Saturday, March 26, 2011

Stratovarius - Fright Night [1989]

Before Stratovarius would go on to become one of the most overrated bands of the 90's, they started out as a scrappy little traditional act that emulated the talent of era the best they could. Unfortunately, the best they could wasn't very good at all. Fright Night is a mostly pathetic, cheap, generic ripoff of everything else that was already falling behind the times in 1989. It mostly just sounds like a garage cover band of Iron Maiden attempting to create their own material for the first time; obvious choruses, repetitve song structures, and pointless solos that seem to be there just to show that Tolkki can do it (sadly for us, no one told him that he couldn't sing). Yep, this is one of those debuts that makes you wonder how the hell a band that started like this could go on to make some great material.

First of all, I normally don't go out of way to criticize the physical product, but look at that cover art. Wow, someone must have spent two minutes looking through a stock folder of crappy free artwork to find that. Then there's the song titles. Three with the word "night"? Future Shock?
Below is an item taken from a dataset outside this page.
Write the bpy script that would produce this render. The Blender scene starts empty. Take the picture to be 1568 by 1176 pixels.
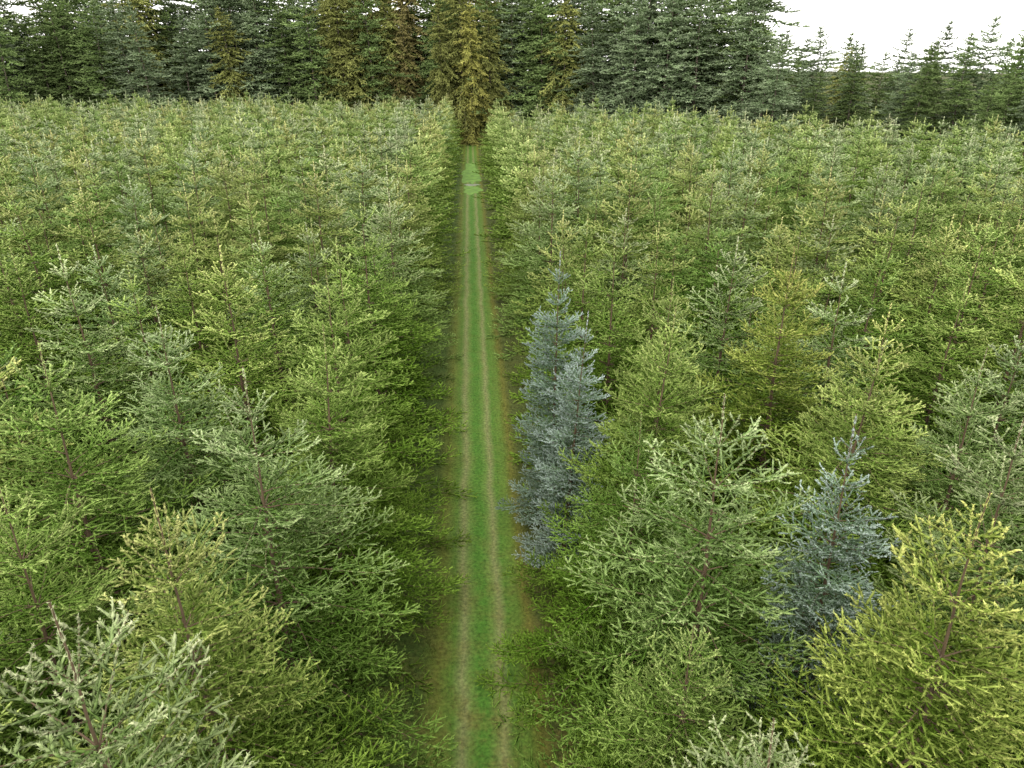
import bpy, math, random
import numpy as np
from mathutils import Vector

rs = random.Random(7)
scene = bpy.context.scene
scene.view_settings.view_transform = 'Standard'
scene.view_settings.look = 'None'
scene.view_settings.exposure = 0

# ------------------------------------------------------------------ world (bright overcast)
world = bpy.data.worlds.new("World"); scene.world = world
world.use_nodes = True
nt = world.node_tree; nt.nodes.clear()
sky = nt.nodes.new("ShaderNodeTexSky"); sky.sky_type = 'NISHITA'; sky.sun_disc = False
sky.sun_elevation = math.radians(52); sky.sun_rotation = math.radians(-150)
sky.dust_density = 2.0
mixw = nt.nodes.new("ShaderNodeMix"); mixw.data_type = 'RGBA'; mixw.inputs[0].default_value = .88
mixw.inputs[7].default_value = (18.6, 18.2, 17.5, 1)
bg = nt.nodes.new("ShaderNodeBackground"); bg.inputs['Strength'].default_value = 0.15
wo = nt.nodes.new("ShaderNodeOutputWorld")
nt.links.new(sky.outputs[0], mixw.inputs[6])
nt.links.new(mixw.outputs[2], bg.inputs['Color']); nt.links.new(bg.outputs[0], wo.inputs[0])

sd = bpy.data.lights.new("sun", 'SUN'); sd.energy = 1.5; sd.angle = math.radians(14); sd.color = (1, .95, .85)
so = bpy.data.objects.new("sun", sd); scene.collection.objects.link(so)
az = math.radians(-150); el = math.radians(52)
sdir = Vector((math.sin(az)*math.cos(el), math.cos(az)*math.cos(el), math.sin(el)))
so.rotation_euler = sdir.to_track_quat('Z', 'Y').to_euler()

# ------------------------------------------------------------------ materials
def foliage_mat(name, dark=(0.28, 0.42, 0.18), low=(.19, .32, .03), lowamt=.82, z0=.35, z1=.9, tint=False):
    m = bpy.data.materials.new(name); m.use_nodes = True
    t = m.node_tree; t.nodes.clear(); N = t.nodes.new; L = t.links.new
    out = N("ShaderNodeOutputMaterial")
    at = N("ShaderNodeAttribute"); at.attribute_name = "Col"
    sep = N("ShaderNodeSeparateColor"); L(at.outputs['Color'], sep.inputs[0])
    if tint:
        oi = N("ShaderNodeAttribute"); oi.attribute_name = "Tint"
    else: oi = N("ShaderNodeObjectInfo")
    hz = N("ShaderNodeMapRange"); hz.inputs[1].default_value = z0; hz.inputs[2].default_value = z1
    hz.inputs[3].default_value = lowamt; hz.inputs[4].default_value = 0
    L(sep.outputs[2], hz.inputs[0])
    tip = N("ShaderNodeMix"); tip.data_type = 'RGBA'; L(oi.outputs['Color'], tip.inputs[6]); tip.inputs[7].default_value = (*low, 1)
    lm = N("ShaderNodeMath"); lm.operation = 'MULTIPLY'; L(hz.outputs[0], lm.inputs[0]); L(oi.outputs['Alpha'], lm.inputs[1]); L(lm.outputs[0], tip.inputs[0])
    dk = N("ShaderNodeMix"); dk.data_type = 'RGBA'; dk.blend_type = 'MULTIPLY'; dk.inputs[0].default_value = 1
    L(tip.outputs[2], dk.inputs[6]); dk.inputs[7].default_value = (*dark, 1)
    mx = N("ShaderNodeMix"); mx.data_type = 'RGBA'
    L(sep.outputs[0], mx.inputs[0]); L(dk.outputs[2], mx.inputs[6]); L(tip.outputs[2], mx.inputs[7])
    mr = N("ShaderNodeMapRange"); mr.inputs[3].default_value = 0.6; mr.inputs[4].default_value = 1.4
    L(sep.outputs[1], mr.inputs[0])
    hsv = N("ShaderNodeHueSaturation")
    L(mx.outputs[2], hsv.inputs['Color']); L(mr.outputs[0], hsv.inputs['Value'])
    d = N("ShaderNodeBsdfDiffuse"); L(hsv.outputs[0], d.inputs[0])
    tr = N("ShaderNodeBsdfTranslucent"); L(hsv.outputs[0], tr.inputs[0])
    ms = N("ShaderNodeMixShader"); ms.inputs[0].default_value = .18
    L(d.outputs[0], ms.inputs[1]); L(tr.outputs[0], ms.inputs[2]); L(ms.outputs[0], out.inputs[0])
    return m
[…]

False Messiah? Darkness?! Anyone should be able to sense that something isn't quite right here. Somehow, the music lives up to the titles. Every minute oozes with mediocrity and boredom. In particular, Tolkki's vocals are completely dismal. Although he would get better all the way up to Kotipelto's debut with the band, he really hadn't learned the ropes by this point. For the entire album he sings in mid-range (but more like no range, if you get my drift), sort of just sneering and talking his way through it. The words he's "singing" aren't exactly golden, either. The ultimate lowlight, the ridiculously overlong title track, contains the most stupefying lyrics of all.

"Feel the night, conceal your fright
It came from your right
Look what you found lying on the ground
Shiny ball you don´t know anything at all"

Other deep concepts explored on this soul-searching journey include witches, night terrors, and apparently, nights that are just so darn black! Of course, I could care less about those downfalls if the actual music around them was good, but that's the thing; it just isn't. Tolkki's guitar playing shamelessly steals Yngwie's at every turn, reaching the peak of ridicule during instrumental "Fire Dance" (didn't Rainbow cover that territory already?) I'm pretty sure there isn't a single original concept, riff, or song present in these bland forty minutes of music here. The only songs I find enjoyable to any degree are "Witch-Hunt" and "Black Night," because at least they aren't afraid to rock out every once in a while. Unless you enjoy boring, generic metal, just take a pass on Fright Night; it isn't worth your time.